Todos somos lo que somos, pero también los que fuimos, los que quisimos ser, lo que somos, los que seremos y los que ansiamos ser. Entre todas esos estados, definitivos o intermedios, hay un margen continuo para la mejora. No hay nada tan deleznable como el conformismo y el estancamiento.
Pero no quiero hablar hoy de nosotros, de cada uno de nosotros, que podemos ser eso, algo menos y algo más. Hoy quiero hablar de nosotros y los demás. Casi toda mi vida se ha movido en el ámbito académico y en el ámbito deportivo. Incluso, en algunos casos, ambos han ido unidos: aunque hay poca gente que lo sepa, mi primer trabajo, durante tres años, fue el de profesor de Educación Física en un centro de educación secundaria.

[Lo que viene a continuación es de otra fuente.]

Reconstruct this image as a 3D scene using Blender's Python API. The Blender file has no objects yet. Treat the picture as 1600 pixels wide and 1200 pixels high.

Soy profesor y he sido entrenador y (a pesar de mis escasos 178 centímetros), jugador de baloncesto.
Después de muchos años y experiencias, hay algo que no soporto: la valoración y aceptación de la mediocridad. Hay muchos profesores que están felices con alumnos que no dan problemas, que son sumisos y acomodaticios, que tienen como valor principal ajustarse al sistema. Lo mismo pasa con los entrenadores, que ponderan al pelota, al que les dice que sí a todo, al que tiene como objetivo… cumplir. Pero yo creo que la excelencia es escasa y hay que aprovecharla. Es más difícil intentar lidiar con las personas que tienen aristas, pero son estas las auténticamente interesantes, aquellas que precisan pulir sus talentos o exaltar sus habilidades. Lo otro es pasar el rato, sentirnos falsamente satisfechos con nosotros mismos, aceptar, con la mediocridad de los demás, nuestra propia comodidad, nuestra más que probable ineficacia.
E insisto, no hablo de lo que cada uno haga con su vida, sino lo que uno, en su responsabilidad diaria, hace con las vidas de los demás. Nuestra obligación es incentivar las virtudes y no desecharlas para meterlas debajo de la alfombra, como si fuesen una pelusa que molesta a la construcción de nuestro aburrido universo. Busquemos a los excelentes, reconozcamos a los que tienen talentos y virtudes. No hemos de permitir beber del agua estancada, que es fácil de recoger y de beber pero, a la larga, tiene pésimos resultados sobre nuestros hábitos intestinales. El agua fresca de los torrentes es la más sinuosa y rebelde, pero también la más gratificante.